> _Exercise details_: Retype everything in the listing, leaving each line exactly as it is.

> _Recorded data_:
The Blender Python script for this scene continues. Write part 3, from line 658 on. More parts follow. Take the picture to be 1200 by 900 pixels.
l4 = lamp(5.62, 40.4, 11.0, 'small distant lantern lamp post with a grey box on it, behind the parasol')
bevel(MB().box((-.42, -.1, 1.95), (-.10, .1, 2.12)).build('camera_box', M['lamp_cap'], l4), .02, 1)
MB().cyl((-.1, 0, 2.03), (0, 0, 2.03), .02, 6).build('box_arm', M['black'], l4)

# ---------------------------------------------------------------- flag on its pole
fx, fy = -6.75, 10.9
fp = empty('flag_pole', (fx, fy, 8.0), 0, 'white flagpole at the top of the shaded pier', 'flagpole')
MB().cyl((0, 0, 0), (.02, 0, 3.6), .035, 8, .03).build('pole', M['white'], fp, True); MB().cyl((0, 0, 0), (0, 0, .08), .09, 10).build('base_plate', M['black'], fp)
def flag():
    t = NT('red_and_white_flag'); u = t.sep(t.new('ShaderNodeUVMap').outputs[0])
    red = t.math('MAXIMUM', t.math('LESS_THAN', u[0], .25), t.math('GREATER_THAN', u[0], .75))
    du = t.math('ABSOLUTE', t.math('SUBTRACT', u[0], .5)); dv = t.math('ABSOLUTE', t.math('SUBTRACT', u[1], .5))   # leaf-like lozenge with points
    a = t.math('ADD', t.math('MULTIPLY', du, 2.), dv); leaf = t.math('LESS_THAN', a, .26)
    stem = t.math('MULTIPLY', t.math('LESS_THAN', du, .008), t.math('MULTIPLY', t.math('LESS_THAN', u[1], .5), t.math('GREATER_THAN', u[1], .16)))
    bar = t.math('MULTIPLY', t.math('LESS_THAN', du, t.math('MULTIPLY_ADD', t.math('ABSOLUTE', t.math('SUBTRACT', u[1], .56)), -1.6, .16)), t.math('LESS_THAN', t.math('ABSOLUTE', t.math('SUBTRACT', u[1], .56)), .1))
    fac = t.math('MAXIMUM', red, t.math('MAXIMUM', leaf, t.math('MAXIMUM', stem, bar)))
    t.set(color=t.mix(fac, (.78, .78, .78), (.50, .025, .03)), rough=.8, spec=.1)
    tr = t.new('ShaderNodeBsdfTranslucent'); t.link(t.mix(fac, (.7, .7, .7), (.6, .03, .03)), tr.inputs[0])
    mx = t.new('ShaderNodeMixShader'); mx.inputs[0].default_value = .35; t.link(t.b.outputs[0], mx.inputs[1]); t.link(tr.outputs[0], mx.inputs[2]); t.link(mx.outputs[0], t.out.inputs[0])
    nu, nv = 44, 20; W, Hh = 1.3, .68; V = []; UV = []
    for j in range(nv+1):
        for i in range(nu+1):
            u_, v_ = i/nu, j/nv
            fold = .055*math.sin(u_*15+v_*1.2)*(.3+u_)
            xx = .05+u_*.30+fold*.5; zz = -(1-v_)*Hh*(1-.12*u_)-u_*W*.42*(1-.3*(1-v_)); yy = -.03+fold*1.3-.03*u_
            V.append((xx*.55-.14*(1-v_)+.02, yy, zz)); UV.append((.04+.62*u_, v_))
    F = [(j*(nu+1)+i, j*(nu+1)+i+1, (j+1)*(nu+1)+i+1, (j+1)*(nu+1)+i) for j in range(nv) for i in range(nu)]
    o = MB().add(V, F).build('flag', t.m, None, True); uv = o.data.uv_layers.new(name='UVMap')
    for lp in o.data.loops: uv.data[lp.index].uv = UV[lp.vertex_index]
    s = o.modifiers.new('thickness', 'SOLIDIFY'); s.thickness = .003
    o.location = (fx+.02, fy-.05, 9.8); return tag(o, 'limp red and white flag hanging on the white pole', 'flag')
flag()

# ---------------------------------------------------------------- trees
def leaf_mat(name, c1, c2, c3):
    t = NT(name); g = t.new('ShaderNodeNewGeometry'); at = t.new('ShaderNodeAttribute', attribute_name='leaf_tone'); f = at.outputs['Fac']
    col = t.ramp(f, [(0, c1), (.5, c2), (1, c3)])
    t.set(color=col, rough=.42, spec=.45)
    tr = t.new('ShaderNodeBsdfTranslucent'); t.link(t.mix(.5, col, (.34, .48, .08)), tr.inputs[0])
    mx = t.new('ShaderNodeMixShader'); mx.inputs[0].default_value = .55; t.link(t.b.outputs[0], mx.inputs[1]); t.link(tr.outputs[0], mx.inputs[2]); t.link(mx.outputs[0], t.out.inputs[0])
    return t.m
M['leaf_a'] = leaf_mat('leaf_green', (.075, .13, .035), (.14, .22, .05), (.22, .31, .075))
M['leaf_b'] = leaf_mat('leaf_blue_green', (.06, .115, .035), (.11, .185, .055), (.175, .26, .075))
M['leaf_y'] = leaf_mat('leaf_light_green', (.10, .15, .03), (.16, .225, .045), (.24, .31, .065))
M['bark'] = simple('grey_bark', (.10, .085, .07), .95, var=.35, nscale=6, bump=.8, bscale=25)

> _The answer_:
The Blender Python script for this scene continues. Write part 3, from line 658 on. More parts follow. Take the picture to be 1200 by 900 pixels.
l4 = lamp(5.62, 40.4, 11.0, 'small distant lantern lamp post with a grey box on it, behind the parasol')
bevel(MB().box((-.42, -.1, 1.95), (-.10, .1, 2.12)).build('camera_box', M['lamp_cap'], l4), .02, 1)
MB().cyl((-.1, 0, 2.03), (0, 0, 2.03), .02, 6).build('box_arm', M['black'], l4)

# ---------------------------------------------------------------- flag on its pole
fx, fy = -6.75, 10.9
fp = empty('flag_pole', (fx, fy, 8.0), 0, 'white flagpole at the top of the shaded pier', 'flagpole')
MB().cyl((0, 0, 0), (.02, 0, 3.6), .035, 8, .03).build('pole', M['white'], fp, True); MB().cyl((0, 0, 0), (0, 0, .08), .09, 10).build('base_plate', M['black'], fp)
def flag():
    t = NT('red_and_white_flag'); u = t.sep(t.new('ShaderNodeUVMap').outputs[0])
    red = t.math('MAXIMUM', t.math('LESS_THAN', u[0], .25), t.math('GREATER_THAN', u[0], .75))
    du = t.math('ABSOLUTE', t.math('SUBTRACT', u[0], .5)); dv = t.math('ABSOLUTE', t.math('SUBTRACT', u[1], .5))   # leaf-like lozenge with points
    a = t.math('ADD', t.math('MULTIPLY', du, 2.), dv); leaf = t.math('LESS_THAN', a, .26)
    stem = t.math('MULTIPLY', t.math('LESS_THAN', du, .008), t.math('MULTIPLY', t.math('LESS_THAN', u[1], .5), t.math('GREATER_THAN', u[1], .16)))
    bar = t.math('MULTIPLY', t.math('LESS_THAN', du, t.math('MULTIPLY_ADD', t.math('ABSOLUTE', t.math('SUBTRACT', u[1], .56)), -1.6, .16)), t.math('LESS_THAN', t.math('ABSOLUTE', t.math('SUBTRACT', u[1], .56)), .1))
    fac = t.math('MAXIMUM', red, t.math('MAXIMUM', leaf, t.math('MAXIMUM', stem, bar)))
    t.set(color=t.mix(fac, (.78, .78, .78), (.50, .025, .03)), rough=.8, spec=.1)
    tr = t.new('ShaderNodeBsdfTranslucent'); t.link(t.mix(fac, (.7, .7, .7), (.6, .03, .03)), tr.inputs[0])
    mx = t.new('ShaderNodeMixShader'); mx.inputs[0].default_value = .35; t.link(t.b.outputs[0], mx.inputs[1]); t.link(tr.outputs[0], mx.inputs[2]); t.link(mx.outputs[0], t.out.inputs[0])
    nu, nv = 44, 20; W, Hh = 1.3, .68; V = []; UV = []
    for j in range(nv+1):
        for i in range(nu+1):
            u_, v_ = i/nu, j/nv
            fold = .055*math.sin(u_*15+v_*1.2)*(.3+u_)
            xx = .05+u_*.30+fold*.5; zz = -(1-v_)*Hh*(1-.12*u_)-u_*W*.42*(1-.3*(1-v_)); yy = -.03+fold*1.3-.03*u_
            V.append((xx*.55-.14*(1-v_)+.02, yy, zz)); UV.append((.04+.62*u_, v_))
    F = [(j*(nu+1)+i, j*(nu+1)+i+1, (j+1)*(nu+1)+i+1, (j+1)*(nu+1)+i) for j in range(nv) for i in range(nu)]
    o = MB().add(V, F).build('flag', t.m, None, True); uv = o.data.uv_layers.new(name='UVMap')
    for lp in o.data.loops: uv.data[lp.index].uv = UV[lp.vertex_index]
    s = o.modifiers.new('thickness', 'SOLIDIFY'); s.thickness = .003
    o.location = (fx+.02, fy-.05, 9.8); return tag(o, 'limp red and white flag hanging on the white pole', 'flag')
flag()

# ---------------------------------------------------------------- trees
def leaf_mat(name, c1, c2, c3):
    t = NT(name); g = t.new('ShaderNodeNewGeometry'); at = t.new('ShaderNodeAttribute', attribute_name='leaf_tone'); f = at.outputs['Fac']
    col = t.ramp(f, [(0, c1), (.5, c2), (1, c3)])
    t.set(color=col, rough=.42, spec=.45)
    tr = t.new('ShaderNodeBsdfTranslucent'); t.link(t.mix(.5, col, (.34, .48, .08)), tr.inputs[0])
    mx = t.new('ShaderNodeMixShader'); mx.inputs[0].default_value = .55; t.link(t.b.outputs[0], mx.inputs[1]); t.link(tr.outputs[0], mx.inputs[2]); t.link(mx.outputs[0], t.out.inputs[0])
    return t.m
M['leaf_a'] = leaf_mat('leaf_green', (.075, .13, .035), (.14, .22, .05), (.22, .31, .075))
M['leaf_b'] = leaf_mat('leaf_blue_green', (.06, .115, .035), (.11, .185, .055), (.175, .26, .075))
M['leaf_y'] = leaf_mat('leaf_light_green', (.10, .15, .03), (.16, .225, .045), (.24, .31, .065))
M['bark'] = simple('grey_bark', (.10, .085, .07), .95, var=.35, nscale=6, bump=.8, bscale=25)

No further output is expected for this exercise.